= Exercise instructions =
Take the lines from the beginning of the material through the line containing "t = np.radians(np.linspace(a0, a1, n));" and retype them exactly, leaving the pictures out.
───── Source material ─────
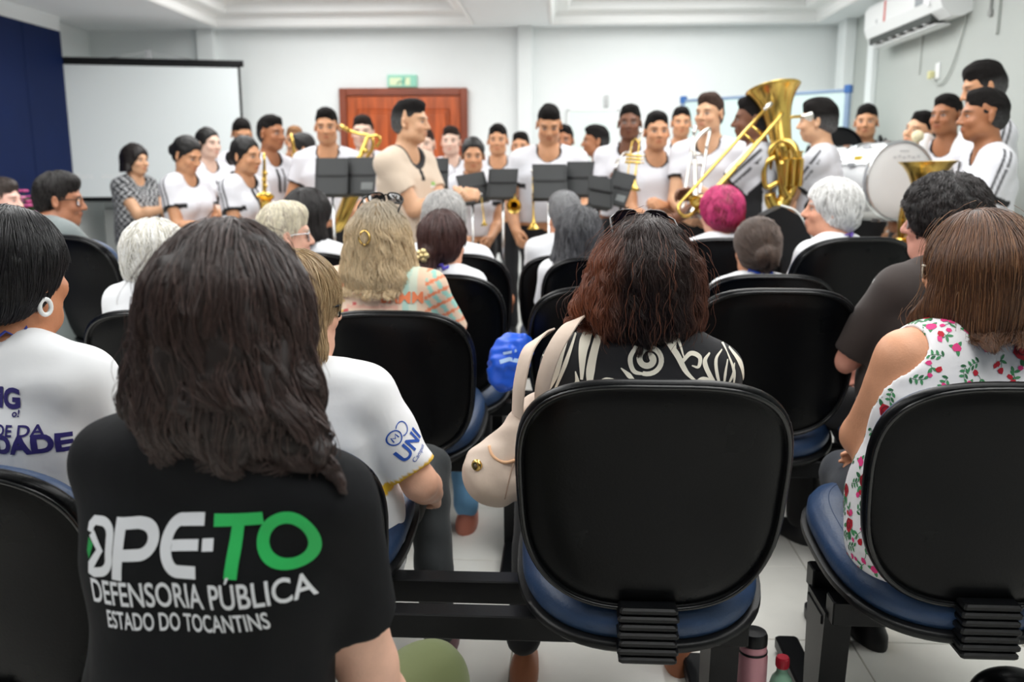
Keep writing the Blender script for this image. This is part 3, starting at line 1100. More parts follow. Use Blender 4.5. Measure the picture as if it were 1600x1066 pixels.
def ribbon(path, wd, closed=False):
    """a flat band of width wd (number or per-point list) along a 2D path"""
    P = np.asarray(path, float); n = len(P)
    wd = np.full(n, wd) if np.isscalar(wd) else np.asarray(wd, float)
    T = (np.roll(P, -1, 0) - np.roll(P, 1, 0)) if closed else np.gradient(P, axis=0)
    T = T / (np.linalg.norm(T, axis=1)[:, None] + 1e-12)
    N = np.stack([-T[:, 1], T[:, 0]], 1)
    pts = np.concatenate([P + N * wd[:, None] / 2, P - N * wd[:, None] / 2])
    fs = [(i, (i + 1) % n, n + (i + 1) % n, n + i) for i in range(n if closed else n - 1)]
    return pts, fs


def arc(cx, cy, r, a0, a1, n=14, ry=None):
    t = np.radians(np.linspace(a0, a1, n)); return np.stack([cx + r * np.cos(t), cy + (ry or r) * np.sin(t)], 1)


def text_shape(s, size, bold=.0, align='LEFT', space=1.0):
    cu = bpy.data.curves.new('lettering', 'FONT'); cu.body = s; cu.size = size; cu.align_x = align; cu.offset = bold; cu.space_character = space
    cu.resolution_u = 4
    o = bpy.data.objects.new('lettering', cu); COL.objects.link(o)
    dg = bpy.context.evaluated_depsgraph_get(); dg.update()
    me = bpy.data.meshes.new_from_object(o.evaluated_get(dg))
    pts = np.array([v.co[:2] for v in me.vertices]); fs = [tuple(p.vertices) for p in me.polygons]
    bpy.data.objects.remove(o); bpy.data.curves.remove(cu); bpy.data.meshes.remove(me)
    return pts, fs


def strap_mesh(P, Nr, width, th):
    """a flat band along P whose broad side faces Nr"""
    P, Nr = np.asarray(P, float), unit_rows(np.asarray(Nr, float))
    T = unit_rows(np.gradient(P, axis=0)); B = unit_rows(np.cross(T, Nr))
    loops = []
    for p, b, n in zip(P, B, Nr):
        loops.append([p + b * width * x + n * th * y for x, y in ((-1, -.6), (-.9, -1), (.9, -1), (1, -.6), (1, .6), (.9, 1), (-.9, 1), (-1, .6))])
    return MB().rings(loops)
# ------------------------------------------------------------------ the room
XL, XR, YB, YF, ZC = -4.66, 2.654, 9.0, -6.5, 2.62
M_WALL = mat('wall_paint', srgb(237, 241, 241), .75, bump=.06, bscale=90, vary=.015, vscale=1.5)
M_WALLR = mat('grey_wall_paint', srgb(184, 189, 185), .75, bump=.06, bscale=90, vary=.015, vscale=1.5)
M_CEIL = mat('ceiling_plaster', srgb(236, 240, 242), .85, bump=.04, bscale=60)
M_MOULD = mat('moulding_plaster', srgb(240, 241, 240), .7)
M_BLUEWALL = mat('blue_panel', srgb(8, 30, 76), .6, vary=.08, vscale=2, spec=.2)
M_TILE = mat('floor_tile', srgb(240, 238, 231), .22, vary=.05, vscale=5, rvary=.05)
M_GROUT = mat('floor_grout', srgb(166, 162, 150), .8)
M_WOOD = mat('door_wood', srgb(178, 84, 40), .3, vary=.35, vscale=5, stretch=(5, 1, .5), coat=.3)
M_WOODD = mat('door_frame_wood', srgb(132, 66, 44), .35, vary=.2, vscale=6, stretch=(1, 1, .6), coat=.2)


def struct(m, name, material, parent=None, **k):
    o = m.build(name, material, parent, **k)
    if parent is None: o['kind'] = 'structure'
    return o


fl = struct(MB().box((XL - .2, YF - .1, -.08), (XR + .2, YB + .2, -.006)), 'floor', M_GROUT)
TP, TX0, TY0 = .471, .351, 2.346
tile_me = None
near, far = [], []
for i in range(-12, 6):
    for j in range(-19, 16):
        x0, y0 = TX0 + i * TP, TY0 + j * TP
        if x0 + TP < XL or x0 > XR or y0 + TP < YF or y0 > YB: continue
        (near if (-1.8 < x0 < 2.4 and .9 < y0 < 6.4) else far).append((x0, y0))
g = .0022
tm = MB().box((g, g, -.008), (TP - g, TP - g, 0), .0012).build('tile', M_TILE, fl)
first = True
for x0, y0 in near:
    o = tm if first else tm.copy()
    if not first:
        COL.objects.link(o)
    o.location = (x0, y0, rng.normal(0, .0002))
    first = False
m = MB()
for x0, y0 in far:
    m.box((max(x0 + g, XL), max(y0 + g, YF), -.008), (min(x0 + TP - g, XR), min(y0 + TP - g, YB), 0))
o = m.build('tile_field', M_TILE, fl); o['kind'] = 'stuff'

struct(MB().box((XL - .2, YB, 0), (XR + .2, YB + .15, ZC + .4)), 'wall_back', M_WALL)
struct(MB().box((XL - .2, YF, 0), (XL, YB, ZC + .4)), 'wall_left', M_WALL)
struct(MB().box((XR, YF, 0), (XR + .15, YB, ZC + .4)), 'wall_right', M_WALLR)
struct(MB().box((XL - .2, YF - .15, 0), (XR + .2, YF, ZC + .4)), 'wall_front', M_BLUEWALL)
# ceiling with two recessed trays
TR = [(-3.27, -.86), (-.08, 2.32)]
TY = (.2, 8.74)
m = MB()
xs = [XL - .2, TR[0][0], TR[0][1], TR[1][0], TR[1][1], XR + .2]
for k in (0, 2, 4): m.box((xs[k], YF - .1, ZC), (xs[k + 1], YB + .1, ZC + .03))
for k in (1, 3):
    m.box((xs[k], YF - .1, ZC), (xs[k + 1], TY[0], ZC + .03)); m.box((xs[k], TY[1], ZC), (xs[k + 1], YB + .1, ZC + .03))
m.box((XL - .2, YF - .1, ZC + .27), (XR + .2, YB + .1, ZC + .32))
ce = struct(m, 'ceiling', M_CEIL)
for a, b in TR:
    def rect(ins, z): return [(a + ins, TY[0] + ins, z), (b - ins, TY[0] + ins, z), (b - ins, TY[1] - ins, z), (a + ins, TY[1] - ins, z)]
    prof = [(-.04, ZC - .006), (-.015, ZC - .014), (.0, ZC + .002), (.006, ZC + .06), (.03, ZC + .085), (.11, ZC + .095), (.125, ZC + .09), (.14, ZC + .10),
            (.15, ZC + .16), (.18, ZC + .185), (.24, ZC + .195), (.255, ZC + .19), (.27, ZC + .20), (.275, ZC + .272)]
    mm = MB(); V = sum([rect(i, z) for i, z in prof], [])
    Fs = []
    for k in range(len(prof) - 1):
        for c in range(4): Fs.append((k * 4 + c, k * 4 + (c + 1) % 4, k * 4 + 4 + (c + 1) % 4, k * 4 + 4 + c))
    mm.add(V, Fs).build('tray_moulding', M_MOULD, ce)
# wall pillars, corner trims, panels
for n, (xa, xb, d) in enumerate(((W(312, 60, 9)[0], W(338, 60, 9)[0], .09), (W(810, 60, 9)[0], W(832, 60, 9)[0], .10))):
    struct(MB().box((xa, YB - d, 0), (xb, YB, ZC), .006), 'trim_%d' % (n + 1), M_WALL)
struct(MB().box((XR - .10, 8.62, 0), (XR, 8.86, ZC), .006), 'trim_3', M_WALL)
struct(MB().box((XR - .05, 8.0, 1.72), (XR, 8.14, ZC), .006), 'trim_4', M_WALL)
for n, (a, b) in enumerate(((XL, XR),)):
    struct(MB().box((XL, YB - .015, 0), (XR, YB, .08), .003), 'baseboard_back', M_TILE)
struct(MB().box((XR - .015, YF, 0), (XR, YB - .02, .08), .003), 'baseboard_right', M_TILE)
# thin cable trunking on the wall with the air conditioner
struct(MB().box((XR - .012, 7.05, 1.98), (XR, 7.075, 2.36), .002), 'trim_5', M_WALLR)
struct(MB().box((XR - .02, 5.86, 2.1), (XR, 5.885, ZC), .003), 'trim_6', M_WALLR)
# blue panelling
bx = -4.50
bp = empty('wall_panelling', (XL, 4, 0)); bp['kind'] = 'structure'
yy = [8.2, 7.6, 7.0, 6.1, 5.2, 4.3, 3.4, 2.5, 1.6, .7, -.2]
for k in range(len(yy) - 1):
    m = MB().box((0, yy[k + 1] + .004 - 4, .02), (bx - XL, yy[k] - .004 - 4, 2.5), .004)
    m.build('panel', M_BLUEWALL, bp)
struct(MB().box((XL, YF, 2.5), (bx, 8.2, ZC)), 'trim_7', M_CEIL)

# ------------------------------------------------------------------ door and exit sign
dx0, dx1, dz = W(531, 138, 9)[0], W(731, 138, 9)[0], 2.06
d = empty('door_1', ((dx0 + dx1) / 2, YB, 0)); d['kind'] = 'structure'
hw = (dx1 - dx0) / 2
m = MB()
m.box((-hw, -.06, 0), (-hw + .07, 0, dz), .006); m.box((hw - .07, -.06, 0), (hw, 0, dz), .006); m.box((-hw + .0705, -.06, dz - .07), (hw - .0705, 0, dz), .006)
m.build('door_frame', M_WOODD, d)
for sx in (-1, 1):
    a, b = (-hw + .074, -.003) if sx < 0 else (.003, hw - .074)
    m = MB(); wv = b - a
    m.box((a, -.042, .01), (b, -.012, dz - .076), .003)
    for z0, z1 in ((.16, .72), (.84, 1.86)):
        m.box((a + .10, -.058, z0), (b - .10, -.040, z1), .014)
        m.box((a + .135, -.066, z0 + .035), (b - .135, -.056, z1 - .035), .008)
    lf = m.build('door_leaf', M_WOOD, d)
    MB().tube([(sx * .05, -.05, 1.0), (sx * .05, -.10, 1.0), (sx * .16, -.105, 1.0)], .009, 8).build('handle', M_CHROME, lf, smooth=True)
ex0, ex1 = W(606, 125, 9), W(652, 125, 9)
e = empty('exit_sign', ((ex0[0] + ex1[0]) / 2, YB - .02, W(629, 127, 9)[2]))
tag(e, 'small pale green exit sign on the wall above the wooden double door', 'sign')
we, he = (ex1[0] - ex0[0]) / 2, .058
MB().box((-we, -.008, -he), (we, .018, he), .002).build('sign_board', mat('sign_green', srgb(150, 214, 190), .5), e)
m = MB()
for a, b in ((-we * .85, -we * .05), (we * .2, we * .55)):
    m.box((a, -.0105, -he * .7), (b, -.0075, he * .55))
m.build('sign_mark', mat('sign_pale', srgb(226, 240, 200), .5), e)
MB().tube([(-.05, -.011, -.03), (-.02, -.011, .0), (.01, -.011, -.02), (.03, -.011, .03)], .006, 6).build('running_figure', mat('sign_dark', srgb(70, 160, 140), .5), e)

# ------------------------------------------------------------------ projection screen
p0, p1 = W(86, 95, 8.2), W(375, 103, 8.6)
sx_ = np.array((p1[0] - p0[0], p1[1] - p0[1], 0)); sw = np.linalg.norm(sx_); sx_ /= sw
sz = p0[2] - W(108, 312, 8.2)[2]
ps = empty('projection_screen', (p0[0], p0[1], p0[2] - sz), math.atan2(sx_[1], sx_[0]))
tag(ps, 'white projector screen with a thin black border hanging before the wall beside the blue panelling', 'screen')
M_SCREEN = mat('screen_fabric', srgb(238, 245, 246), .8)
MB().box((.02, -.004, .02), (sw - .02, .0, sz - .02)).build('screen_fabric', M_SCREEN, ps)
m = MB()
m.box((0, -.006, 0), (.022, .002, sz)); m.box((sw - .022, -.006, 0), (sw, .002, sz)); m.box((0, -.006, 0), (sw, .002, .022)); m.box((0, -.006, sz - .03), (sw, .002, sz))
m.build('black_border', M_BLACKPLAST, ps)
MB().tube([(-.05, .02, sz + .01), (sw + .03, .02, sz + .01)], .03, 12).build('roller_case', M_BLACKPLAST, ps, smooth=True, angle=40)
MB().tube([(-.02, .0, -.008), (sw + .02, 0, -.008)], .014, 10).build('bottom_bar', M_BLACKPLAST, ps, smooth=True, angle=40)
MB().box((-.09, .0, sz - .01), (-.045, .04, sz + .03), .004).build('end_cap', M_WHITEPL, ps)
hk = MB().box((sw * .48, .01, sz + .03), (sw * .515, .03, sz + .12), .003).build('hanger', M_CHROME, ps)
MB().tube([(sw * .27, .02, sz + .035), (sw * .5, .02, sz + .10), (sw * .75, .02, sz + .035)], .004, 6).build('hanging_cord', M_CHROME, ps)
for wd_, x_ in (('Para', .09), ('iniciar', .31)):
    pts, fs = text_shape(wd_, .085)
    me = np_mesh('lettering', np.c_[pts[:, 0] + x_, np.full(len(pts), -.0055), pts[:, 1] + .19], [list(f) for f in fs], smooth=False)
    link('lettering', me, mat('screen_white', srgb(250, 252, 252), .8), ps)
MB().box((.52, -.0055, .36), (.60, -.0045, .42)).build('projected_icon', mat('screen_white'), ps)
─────
= Reply =
Keep writing the Blender script for this image. This is part 3, starting at line 1100. More parts follow. Use Blender 4.5. Measure the picture as if it were 1600x1066 pixels.
def ribbon(path, wd, closed=False):
    """a flat band of width wd (number or per-point list) along a 2D path"""
    P = np.asarray(path, float); n = len(P)
    wd = np.full(n, wd) if np.isscalar(wd) else np.asarray(wd, float)
    T = (np.roll(P, -1, 0) - np.roll(P, 1, 0)) if closed else np.gradient(P, axis=0)
    T = T / (np.linalg.norm(T, axis=1)[:, None] + 1e-12)
    N = np.stack([-T[:, 1], T[:, 0]], 1)
    pts = np.concatenate([P + N * wd[:, None] / 2, P - N * wd[:, None] / 2])
    fs = [(i, (i + 1) % n, n + (i + 1) % n, n + i) for i in range(n if closed else n - 1)]
    return pts, fs


def arc(cx, cy, r, a0, a1, n=14, ry=None):
    t = np.radians(np.linspace(a0, a1, n)); return np.stack([cx + r * np.cos(t), cy + (ry or r) * np.sin(t)], 1)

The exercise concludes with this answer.